I could learn any language they throw at me with no problem. I've done it before. But don't expect me to learn seven languages, and also 10 applications that'll cost me $600 or more apiece just to learn them, especially since I'd be competing against people who actually have application development experience because they were working for companies on the cutting edge when I got jobs elsewhere.

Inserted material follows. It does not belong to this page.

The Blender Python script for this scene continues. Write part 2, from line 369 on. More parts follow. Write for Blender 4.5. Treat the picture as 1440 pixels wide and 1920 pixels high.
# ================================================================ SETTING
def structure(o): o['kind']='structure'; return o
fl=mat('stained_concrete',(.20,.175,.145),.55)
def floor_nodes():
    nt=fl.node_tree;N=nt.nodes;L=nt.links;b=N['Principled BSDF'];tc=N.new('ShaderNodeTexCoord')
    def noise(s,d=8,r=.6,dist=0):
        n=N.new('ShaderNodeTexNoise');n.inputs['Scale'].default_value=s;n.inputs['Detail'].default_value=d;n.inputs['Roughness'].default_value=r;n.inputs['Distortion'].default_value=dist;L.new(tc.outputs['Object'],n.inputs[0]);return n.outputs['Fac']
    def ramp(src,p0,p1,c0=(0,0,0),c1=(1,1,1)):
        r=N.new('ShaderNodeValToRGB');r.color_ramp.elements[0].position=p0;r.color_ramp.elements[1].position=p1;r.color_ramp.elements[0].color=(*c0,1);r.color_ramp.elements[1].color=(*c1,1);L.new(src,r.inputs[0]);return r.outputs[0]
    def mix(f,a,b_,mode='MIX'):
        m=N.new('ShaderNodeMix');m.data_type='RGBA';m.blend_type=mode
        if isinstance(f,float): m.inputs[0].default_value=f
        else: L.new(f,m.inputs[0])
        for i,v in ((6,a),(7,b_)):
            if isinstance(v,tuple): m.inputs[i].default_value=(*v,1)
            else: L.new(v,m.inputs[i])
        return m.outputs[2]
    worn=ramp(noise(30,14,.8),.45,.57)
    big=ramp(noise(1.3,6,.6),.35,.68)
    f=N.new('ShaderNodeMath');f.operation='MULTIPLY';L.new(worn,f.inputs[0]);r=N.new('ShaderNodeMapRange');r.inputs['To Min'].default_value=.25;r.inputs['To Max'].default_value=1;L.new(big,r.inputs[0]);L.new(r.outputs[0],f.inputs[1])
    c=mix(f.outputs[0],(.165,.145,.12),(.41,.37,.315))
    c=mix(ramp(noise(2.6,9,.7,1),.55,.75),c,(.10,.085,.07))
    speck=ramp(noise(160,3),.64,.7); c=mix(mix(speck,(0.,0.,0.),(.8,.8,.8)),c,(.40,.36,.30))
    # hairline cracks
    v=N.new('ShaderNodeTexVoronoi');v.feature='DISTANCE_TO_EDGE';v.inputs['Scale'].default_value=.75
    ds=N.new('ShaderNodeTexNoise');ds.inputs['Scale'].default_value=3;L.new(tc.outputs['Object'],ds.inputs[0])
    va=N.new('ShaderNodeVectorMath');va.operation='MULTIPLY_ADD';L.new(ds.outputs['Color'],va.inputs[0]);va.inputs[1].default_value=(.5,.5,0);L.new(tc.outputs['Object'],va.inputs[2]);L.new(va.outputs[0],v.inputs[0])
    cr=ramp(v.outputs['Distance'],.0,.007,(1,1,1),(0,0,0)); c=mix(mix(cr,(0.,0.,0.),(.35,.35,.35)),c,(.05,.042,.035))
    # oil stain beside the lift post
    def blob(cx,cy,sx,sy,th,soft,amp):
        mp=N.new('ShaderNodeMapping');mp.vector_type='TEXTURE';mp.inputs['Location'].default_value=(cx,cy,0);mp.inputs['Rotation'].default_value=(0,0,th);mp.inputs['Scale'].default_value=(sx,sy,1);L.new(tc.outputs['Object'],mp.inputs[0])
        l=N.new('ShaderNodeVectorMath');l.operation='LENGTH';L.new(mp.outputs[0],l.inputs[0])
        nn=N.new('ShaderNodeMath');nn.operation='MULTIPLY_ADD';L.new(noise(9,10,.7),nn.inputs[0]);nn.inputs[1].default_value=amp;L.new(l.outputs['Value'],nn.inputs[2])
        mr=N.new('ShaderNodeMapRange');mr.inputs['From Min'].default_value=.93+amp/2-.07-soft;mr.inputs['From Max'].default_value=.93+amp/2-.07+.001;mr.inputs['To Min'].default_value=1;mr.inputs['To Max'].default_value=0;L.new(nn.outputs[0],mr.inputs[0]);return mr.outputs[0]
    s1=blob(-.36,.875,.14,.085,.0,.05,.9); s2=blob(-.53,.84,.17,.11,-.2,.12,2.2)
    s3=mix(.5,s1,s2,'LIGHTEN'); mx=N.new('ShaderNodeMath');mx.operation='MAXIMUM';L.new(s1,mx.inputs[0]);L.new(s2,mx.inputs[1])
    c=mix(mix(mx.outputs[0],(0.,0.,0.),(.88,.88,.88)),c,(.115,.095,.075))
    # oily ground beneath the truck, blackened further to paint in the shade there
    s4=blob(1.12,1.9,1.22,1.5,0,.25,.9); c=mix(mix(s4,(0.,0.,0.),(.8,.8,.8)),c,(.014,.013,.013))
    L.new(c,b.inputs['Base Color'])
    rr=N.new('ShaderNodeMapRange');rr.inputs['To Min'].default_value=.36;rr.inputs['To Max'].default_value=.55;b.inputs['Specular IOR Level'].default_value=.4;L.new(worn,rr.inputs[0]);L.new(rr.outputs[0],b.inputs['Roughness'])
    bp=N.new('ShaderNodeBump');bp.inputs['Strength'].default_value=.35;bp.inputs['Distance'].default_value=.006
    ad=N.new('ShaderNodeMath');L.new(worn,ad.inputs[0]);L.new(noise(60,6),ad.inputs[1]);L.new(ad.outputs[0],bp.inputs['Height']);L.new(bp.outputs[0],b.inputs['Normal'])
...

That two years of experience means nothing. Really, trust me on this. You can learn a new programming language in a week, including Java. What matters and takes skill and what some people will never develop is the ability to analyze a problem, to develop a design, to work with a customer to reach a desired goal. But those things aren't measurable. So instead, we get laundry lists of languages and you can't tell the HR rep, "Oh, you don't really need that. You just think you do."

Sunday, June 22, 2008

Ten Top Ten?

Last week, AFI broadcast what they called the 10 Top 10, the ten best films from ten different genres. I was really looking forward to seeing some movies get some recognition that usually get overlooked. I guess I should have known better. It was mostly the same list of the same movies as always, just reorganized, and they had to get pretty specific with their "genres" to do it.

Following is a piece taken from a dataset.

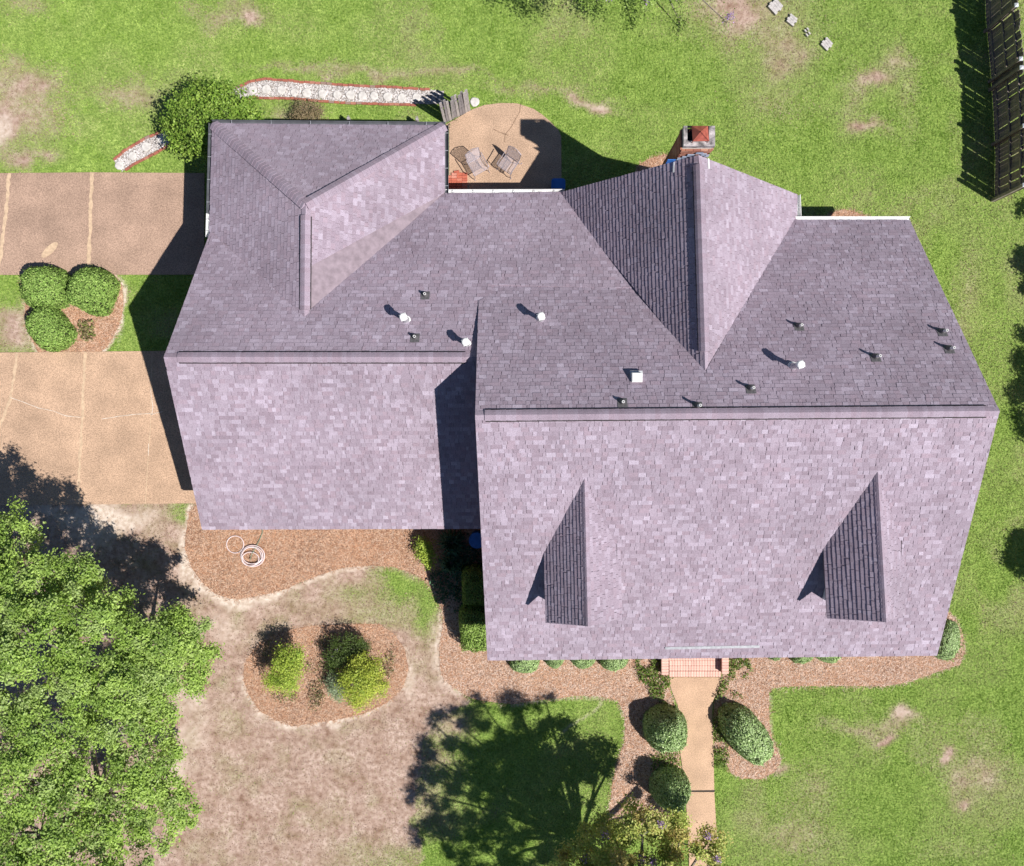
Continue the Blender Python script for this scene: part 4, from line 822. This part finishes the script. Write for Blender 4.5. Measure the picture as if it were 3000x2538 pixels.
protos['hedge'] = (core_mesh(1, 1, 1, 5), bush_mesh(1, 1, 1, 9000, .042, np.array([(.26, .40, .08), (.32, .46, .11), (.38, .52, .15), (.20, .32, .06)]), 3, power=5)); protos['low'] = (core_mesh(1, 1, 1), bush_mesh(1, 1, 1, 5000, .05, BOX, 4))
def top_bush(key, px, py, rpx, h, lab, group, ry=None, rz=0, **kw):
    """px, py, rpx: outline as seen in the photo (widest at 45 percent of the height)"""
    p = U(px, py, h * .45); k_ = (H - h * .45) / FPX; return bush(key, (p[0], p[1], 0), (rpx * k_, (ry or rpx) * k_, h), rz, lab, group, **kw)
gi = 'clipped bushes in the driveway island'; gw = 'clipped bushes along the front walk'; gf = 'low clipped bushes under the front eave'
top_bush('isl', 131, 842, 64, 1.15, 'clipped round bush in driveway island nearest the upper driveway slab edge', gi, 62); top_bush('isl', 267, 850, 67, 1.1, 'clipped round bush in driveway island nearest the house', gi, 63, 1.2); top_bush('isl', 141, 961, 67, 1.0, 'clipped round bush in driveway island nearest the lower driveway', gi, 54, 2.2)
top_bush('ball', 1954, 2143, 64, 1.45, 'round clipped green bush left of the walk, fully in sun', gw, 63); top_bush('ball', 1968, 2318, 56, 1.5, 'half shaded round bush left of the walk beside crape myrtle', gw, 56, 1.0)
top_bush('ball', 2191, 2158, 56, 1.25, 'long oval clipped bush slanting away right of the walk', gw, 98, .66)
for i, (px, py, r_, h_, lab) in enumerate([(1537, 1930, 46, .75, 'low clipped bush under front eave farthest from the steps'), (1625, 1930, 29, .6, 'smallest low clipped bush under the front eave left of the steps'), (1708, 1926, 36, .65, 'low clipped bush under front eave beside smallest one, toward the steps'), (1801, 1925, 43, .75, 'low clipped bush under front eave closest to the steps ivy'), (2268, 1908, 27, .6, 'low clipped bush tip under front eave right of the steps'), (2349, 1911, 35, .6, 'low clipped bush tip under front eave, second right of the steps'), (2430, 1905, 40, .55, 'low clipped bush tip under front eave, third right of the steps')]):
    top_bush('low', px, py, r_, h_, lab, gf, rz=i)
top_bush('low', 2776, 1878, 36, .5, 'pale green low bush at the outer front corner of the house', None, 60, -.12)
top_bush('hedge', 1395, 1838, 48, 1.2, 'square clipped light green hedge against the house gable corner', None, 66, .05, name='hedge', cat='hedge')
top_bush('hedge', 1400, 1715, 46, 1.3, 'dark shaded hedge beside the gable wall behind the light green hedge', None, 56, .0, name='hedge', cat='hedge')

# loose shrubs
def shrub(name, px, py, z, lobes, n, leaf, pal, lab, seed, cat='shrub', **kw):
    lb = lobes_px(lobes); x_, y_ = U(px, py, 0)[:2]; return tree(name, (x_, y_, 0), lb, n, leaf, kw.pop('tr', .05), lab, cat, pal=pal, seed=seed, sigma=kw.pop('sigma', .12), nclus=kw.pop('nclus', 26), **kw)
LAUREL = np.array([(.13, .24, .03), (.19, .32, .04), (.26, .40, .06), (.08, .15, .02), (.34, .46, .09)])
shrub('laurel_shrub', 640, 375, 0, [(560, 330, 1.7, 70), (640, 290, 1.9, 62), (700, 320, 1.8, 66), (545, 400, 1.4, 55), (610, 380, 2.0, 80), (520, 360, 1.2, 42), (590, 265, 1.4, 34), (560, 440, 1.0, 34), (735, 345, 1.4, 32), (690, 370, 2.0, 60)], 16000, .05, LAUREL, 'large glossy dark green shrub at the garage roof corner', 30, sigma=.13, twigs=40, nclus=30)
shrub('dry_shrub', 905, 345, 0, [(905, 335, .5, 42), (880, 345, .45, 28), (930, 345, .45, 30)], 5000, .022, np.array([(.32, .24, .15), (.26, .19, .12), (.38, .30, .17), (.22, .2, .09)]), 'twiggy brown shrub between gravel path and garage eave', 31, twigs=120, tr=.03)
YEL = np.array([(.36, .47, .06), (.44, .56, .08), (.29, .42, .06), (.52, .60, .11), (.22, .34, .05)])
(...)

Courtroom Drama is not a genre. Drama is a genre and Courtroom is a setting. And Gangster is just a sub-category of Drama ... unless the gangster movie happens to be funny or include a smattering of show tunes. Epic is not a genre. Epic is a scale. You can do Science Fiction on an Epic scale, you can do drama on an epic scale. You can even do romantic comedy on an epic scale, and frankly every list AFI puts out has those Epics anyway, so give some other movies a shot.

Sports? Sure, I'd like to give Chariots of Fire a genre ... which brings me to another part of the rant which I'll give you later ... but when you go into the video store and look under "sports", you're going to find Superbowl Highlight videos, wrestling videos, maybe some kind of golf instructional. You'll find Raging Bull and Rocky under Drama.

So, to help AFI out, here's a list of real genres for movies:

Drama, Comedy, Science Fiction, Fantasy, Thriller / Horror, Mystery, Action / Adventure, Musical, Animation, Holiday, and Western. Of course, that's 11 right there, which is a problem for AFI.

I was going to include definitions, but then I came to the definition of Action / Adventure and my brain cramped. (An action movie is a movie that has action?) Maybe somebody who's actually studied film will help me out on this?

I was then going to list some of my choices for the top movies in each category when I realized that i don't watch nearly enough movies. But maybe at some point I'll list my favorite movies in my profile by genre.

Now for my other rant: The ads for AFI's 10 Top 10 included scenes from The Incredibles, music from Chariots of Fire and I'd swear the space ship from Close Encounters of the Third Kind. NONE of these films were on their lists anywhere.

Welcome ... or are you welcoming me?

For years, friends have been telling me that I had to get an on-line journal. Of course, they would say I had to get one ... at one of those closed pseudo-communities that shall remain nameless, and I didn't want that. Then, through the miracles of the modern Internet (that is to say, somebody posted a picture of a really hot celebrity), I discovered the wonderful world of blogger and blogspot. So, here I am.

This blog is going to record my thoughts, and my thoughts can be pretty eclectic. So if you're looking for thoughts about movies, or thoughts about music, or thoughts about politics ... you might find them here one day and find something completely different another day. I can't promise you an adventure -- or a rose garden for that matter. I can't even promise I'll be able to keep up with this. But for as long as I'm here and you're here, I hope we both enjoy the ride.

So who am I? Metaphysically speaking, that's something I hope you'll discover as I publish. Or what's in a name? I try not to use my real name on line. I'm not sure I'm fooling anyone, but the names I use on line are LJ and Sasha. LJ stands for "Leather Jacket" and folks who know me by that name probably know me pretty well at this point. Sasha stands for ... well, that would be telling. A few people are starting to know Sasha in places where "Leather Jacket" seemed ... inappropriate. Anyway, I was going to call this blog "Sasha's World", but that was already taken (it happens), so by the time I got the name "Studies in LJ", I'd already said my name here would be "Sasha". And, of course, my e-mail address is "David Carr Fan" (heck, somebody has to do it) but no one really knows me as DCF.

Was that an incredibly lame starting point?